Look below and pull out each line with the word "wide".
— START —
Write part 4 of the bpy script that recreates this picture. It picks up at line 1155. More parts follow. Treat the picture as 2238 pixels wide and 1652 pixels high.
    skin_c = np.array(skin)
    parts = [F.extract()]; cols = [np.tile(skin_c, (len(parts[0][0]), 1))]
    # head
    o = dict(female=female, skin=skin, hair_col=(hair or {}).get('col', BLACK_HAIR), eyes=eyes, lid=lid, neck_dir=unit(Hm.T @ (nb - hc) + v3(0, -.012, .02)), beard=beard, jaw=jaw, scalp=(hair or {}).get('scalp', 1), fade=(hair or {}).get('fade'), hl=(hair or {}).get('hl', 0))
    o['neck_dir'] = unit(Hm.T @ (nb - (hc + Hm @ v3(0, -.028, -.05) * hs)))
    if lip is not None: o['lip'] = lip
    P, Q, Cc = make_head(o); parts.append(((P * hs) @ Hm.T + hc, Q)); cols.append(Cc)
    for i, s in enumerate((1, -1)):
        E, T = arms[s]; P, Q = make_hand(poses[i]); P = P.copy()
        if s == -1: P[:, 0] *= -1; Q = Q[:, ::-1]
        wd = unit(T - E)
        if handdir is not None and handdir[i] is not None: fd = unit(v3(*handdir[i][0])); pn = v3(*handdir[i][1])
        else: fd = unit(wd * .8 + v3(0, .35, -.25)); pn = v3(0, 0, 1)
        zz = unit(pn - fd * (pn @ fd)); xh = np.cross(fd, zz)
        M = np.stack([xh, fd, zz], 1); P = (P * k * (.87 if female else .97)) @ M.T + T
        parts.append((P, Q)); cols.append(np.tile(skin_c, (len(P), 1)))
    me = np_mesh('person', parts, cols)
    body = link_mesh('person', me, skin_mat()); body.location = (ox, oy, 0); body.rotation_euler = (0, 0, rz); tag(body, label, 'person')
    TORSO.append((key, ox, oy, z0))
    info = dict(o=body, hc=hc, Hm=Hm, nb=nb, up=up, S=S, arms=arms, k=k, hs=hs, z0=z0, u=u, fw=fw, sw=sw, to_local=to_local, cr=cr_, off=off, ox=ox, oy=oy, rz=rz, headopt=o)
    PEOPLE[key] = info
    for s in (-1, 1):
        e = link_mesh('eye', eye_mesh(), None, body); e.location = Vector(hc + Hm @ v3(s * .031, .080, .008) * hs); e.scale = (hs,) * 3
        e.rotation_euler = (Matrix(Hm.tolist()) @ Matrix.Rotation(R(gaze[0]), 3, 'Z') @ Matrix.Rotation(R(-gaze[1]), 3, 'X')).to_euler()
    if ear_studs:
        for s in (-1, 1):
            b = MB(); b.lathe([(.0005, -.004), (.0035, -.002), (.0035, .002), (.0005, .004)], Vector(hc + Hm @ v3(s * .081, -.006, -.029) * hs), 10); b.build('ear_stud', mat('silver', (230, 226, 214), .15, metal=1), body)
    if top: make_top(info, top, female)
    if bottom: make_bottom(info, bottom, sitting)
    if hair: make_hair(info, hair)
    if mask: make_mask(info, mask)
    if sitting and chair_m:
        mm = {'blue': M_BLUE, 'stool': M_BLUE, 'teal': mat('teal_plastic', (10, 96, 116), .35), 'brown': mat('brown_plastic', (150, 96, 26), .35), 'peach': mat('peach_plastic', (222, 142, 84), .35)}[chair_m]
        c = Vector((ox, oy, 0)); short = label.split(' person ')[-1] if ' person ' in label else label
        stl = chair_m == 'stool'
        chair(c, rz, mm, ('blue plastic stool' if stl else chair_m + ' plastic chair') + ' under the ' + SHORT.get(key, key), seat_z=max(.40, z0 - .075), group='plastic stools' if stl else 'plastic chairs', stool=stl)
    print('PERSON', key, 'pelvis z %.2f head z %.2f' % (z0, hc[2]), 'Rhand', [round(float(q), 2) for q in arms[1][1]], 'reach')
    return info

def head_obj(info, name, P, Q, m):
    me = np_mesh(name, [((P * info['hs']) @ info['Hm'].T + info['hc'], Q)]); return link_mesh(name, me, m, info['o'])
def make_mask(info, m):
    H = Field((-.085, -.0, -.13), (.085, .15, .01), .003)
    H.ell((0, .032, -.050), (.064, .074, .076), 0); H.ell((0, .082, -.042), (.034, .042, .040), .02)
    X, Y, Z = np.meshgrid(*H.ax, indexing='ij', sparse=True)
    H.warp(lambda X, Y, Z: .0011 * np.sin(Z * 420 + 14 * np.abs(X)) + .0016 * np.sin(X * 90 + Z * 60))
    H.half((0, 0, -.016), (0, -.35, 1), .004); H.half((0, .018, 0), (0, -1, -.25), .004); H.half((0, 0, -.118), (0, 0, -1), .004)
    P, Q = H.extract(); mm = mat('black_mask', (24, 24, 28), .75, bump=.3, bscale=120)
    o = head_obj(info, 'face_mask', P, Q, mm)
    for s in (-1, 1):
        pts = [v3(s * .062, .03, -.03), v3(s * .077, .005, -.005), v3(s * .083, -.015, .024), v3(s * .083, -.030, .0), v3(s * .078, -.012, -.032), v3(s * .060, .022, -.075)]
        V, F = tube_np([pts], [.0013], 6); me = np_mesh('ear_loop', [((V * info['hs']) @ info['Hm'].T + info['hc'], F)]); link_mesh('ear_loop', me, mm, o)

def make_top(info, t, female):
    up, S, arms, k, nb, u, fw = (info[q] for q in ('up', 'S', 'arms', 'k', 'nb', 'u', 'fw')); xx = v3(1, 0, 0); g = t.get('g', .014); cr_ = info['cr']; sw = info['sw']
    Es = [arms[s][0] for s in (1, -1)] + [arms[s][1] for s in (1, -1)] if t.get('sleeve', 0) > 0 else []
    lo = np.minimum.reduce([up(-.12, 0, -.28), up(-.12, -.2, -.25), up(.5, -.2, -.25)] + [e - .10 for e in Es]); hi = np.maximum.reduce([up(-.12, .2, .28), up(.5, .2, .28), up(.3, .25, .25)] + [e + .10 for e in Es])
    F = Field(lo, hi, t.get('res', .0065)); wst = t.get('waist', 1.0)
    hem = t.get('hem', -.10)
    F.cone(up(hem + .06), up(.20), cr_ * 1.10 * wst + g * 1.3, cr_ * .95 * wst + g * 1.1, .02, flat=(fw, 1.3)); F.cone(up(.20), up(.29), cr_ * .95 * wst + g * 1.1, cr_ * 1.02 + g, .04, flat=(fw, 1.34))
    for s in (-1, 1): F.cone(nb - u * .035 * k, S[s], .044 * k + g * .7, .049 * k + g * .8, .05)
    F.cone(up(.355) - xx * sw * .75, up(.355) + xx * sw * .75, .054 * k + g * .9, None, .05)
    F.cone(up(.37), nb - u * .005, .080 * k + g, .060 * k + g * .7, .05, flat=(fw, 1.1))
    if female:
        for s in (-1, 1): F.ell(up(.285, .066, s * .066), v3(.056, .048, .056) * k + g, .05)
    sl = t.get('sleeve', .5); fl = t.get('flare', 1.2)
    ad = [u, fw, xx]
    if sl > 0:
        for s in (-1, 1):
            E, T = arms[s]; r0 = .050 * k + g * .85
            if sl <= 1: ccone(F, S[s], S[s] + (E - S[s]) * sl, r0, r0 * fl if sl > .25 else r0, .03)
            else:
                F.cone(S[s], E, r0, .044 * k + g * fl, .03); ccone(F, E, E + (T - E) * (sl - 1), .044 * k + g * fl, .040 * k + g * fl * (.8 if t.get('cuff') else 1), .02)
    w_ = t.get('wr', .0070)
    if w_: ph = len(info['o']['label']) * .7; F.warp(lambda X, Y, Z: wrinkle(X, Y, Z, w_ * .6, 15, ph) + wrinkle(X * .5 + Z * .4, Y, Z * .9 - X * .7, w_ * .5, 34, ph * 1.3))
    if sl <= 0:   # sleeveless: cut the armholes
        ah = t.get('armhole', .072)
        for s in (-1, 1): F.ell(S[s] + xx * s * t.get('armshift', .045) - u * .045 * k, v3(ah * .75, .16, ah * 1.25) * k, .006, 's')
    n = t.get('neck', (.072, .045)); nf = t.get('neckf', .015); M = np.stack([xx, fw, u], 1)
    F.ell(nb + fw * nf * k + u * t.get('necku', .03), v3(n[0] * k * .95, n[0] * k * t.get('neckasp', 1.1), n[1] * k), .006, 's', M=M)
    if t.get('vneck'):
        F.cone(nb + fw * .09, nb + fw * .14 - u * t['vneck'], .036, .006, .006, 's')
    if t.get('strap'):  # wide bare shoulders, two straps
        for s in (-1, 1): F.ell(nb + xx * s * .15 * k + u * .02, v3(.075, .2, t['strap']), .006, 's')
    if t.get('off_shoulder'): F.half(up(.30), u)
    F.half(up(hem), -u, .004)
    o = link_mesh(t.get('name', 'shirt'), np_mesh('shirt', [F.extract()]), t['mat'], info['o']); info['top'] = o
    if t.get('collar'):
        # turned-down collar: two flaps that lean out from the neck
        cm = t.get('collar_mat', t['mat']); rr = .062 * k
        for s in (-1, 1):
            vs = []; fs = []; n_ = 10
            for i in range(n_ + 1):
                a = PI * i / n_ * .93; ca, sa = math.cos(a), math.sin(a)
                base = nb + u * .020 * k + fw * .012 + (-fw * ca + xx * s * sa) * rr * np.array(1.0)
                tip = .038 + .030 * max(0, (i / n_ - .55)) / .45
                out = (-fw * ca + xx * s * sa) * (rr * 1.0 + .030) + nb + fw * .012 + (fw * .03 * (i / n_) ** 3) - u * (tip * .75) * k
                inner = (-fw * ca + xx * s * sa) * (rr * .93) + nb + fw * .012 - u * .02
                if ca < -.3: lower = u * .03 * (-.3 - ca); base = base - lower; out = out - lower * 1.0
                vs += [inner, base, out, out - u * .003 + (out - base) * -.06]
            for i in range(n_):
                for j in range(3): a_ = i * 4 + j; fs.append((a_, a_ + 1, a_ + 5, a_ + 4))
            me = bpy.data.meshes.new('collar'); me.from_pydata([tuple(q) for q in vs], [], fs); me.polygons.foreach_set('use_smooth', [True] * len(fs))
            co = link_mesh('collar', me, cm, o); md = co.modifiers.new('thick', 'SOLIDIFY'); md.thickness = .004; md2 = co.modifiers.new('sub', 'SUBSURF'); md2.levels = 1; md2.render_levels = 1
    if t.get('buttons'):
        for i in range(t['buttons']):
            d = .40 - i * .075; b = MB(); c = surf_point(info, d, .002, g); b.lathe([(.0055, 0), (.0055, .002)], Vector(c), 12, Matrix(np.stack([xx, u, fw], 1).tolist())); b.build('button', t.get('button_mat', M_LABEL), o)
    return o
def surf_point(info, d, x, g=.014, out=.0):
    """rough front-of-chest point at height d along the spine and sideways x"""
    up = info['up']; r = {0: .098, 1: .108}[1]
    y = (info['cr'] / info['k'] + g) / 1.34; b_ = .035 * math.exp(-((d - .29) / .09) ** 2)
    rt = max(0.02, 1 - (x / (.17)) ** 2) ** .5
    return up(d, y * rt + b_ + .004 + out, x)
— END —
Solution below
Write part 4 of the bpy script that recreates this picture. It picks up at line 1155. More parts follow. Treat the picture as 2238 pixels wide and 1652 pixels high.
    if t.get('strap'):  # wide bare shoulders, two straps